La Cámara de Diputados aprobó la reforma a la Ley de la Industria Eléctrica y envió la minuta a los senadores para discusión y, en su caso, aprobación, donde la coalición en pro del gobierno autollamado de la 4T tiene mayoría suficiente con 70 integrantes a pesar de que uno de sus integrantes, el Partido Verde Ecologista de México, anunció su voto en contra por los efectos negativos contra la protección del medio ambiente y las políticas públicas internacionales para prevenir el cambio climático.

El debate ideológico en materia eléctrica en los últimos años se ha polarizado en dos extremos. Los defensores de la apertura a la participación del capital privado en la generación de energía basan sus argumentos en la ineficiencia el sector público y los altos costos en los que incurre en el ejercicio de inversión directa en actividades económicas y sus detractores alegan que los particulares que gestionan lo público sólo tienen intereses egoístas y que el recurso que reciben como pago a sus servicios o inversiones es producto de la corrupción, el amiguismo o los privilegios indebidos.

La visión antiestatal irreductible confía en que el mercado se regula sin la intervención de ninguna autoridad y que éste es la forma más eficiente de asignar los recursos, con lo que los gobiernos deben reducirse al máximo por ser males necesarios que sólo son tolerables para las cuestiones mínimas de seguridad, justicia y garantía de los derechos fundamentales.

Este tipo de pensamiento, que se identifica con el neoliberalismo de Hayek, Rawls y Nozick y que tuvo su expresión política más acabada con Thatcher, Reagan y Pinochet, rechaza el salario mínimo, la seguridad social como derecho, la sindicalización y cualquier intervención del Estado en actividades comerciales y productivas. Asimismo, condena la educación pública, las estrategias de atención de necesidades sociales con base en sistemas nacionales organizados centralizadamente y la regulación del mercado y sobre estima a los intereses individuales como único motor de la acción colectiva.

La visión estatista a ultranza otorga a los poderes ejecutivos poderes muy amplios, apoyados por partidos políticos altamente ideologizados, para llevar a cabo en forma unilateral la asignación de los recursos económicos, con lo que el mercado -la propiedad privada- debe desaparecer o someterse a fuertes controles políticos y toda la vida social, política y económica es regulada por estructuras burocráticas verticales leales al líder.

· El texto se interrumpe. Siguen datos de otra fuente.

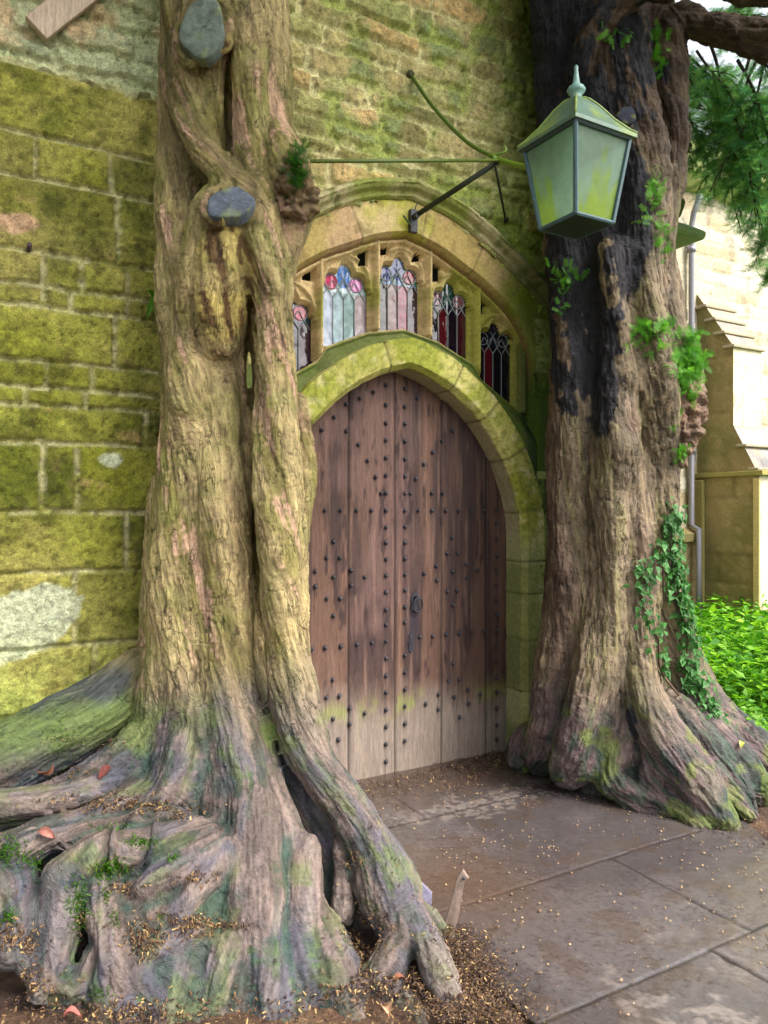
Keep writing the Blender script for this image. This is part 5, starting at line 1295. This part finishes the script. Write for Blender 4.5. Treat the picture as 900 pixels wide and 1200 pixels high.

Este tipo de pensamiento lo comparte el comunismo y el fascismo o nacionalsocialismo. Se expandió en América Latina en forma de estado autoritario populista desde la década de los treinta hasta su fracaso en los setenta y pregona que la persona debe someterse en todo momento al interés público dictado desde el gobierno, condena lo extranjero, las formas de pensamiento disidentes y la actividad empresarial en la prestación de servicios públicos o la explotación y exploración de bienes públicos.

El modelo político-económico mexicano, a partir de los años ochenta del siglo pasado, fue una propuesta entre ambas visiones, con base en la rectoría del Estado, el reconocimiento de la legitimidad de existencia y colaboración de los sectores público, privado y social, la planeación democrática, así como la apertura paulatina de las áreas estratégicas y prioritarias a la gestión privada, el impulso de las asociaciones público privadas y la expansión del gasto social que pretende hacer efectivos los derechos económicos, sociales y culturales.

Durante casi cuarenta años, el esfuerzo de desmontaje del autoritarismo político tuvo como uno de sus ejes la eliminación de los monopolios estatales y el fortalecimiento de un modelo híbrido, público-privado, de gestión que ha pretendido crear una competencia supervisada por los órganos del Estado, ya sean gubernamentales o no gubernamentales, como son los órganos constitucionales autónomos con el propósito de que los ciudadanos recibieran más y mejores bienes y servicios públicos al precio más bajo posible.

Este rechazo reiterado del neoliberalismo thatcheriano y del estatismo autoritario que se expresó en las reformas constitucionales de los últimos treinta años es una vía que ha favorecido a la superación gradual de algunos rezagos sociales, pero no ha sido suficiente. Además, los modelos de participación público-privado, la supervisión autónoma de servicios públicos y la auto regulación de los gestores privados de lo público fueron desprestigiados por la corrupción. Esto último fue aprovechado por los defensores del estatismo.

El dilema actual de la contrarreforma energética se sintetiza en dos posiciones: continuar por la ruta del equilibrio entre las dos visiones extremas, corregir las desviaciones y sancionar a los corruptos o regresar al régimen autoritario populista sustentado en el monopolio estatal sobre el sector energético. Eso es lo que está en el fondo del debate de la contrarreforma energética, que incluye a la electricidad y los hidrocarburos.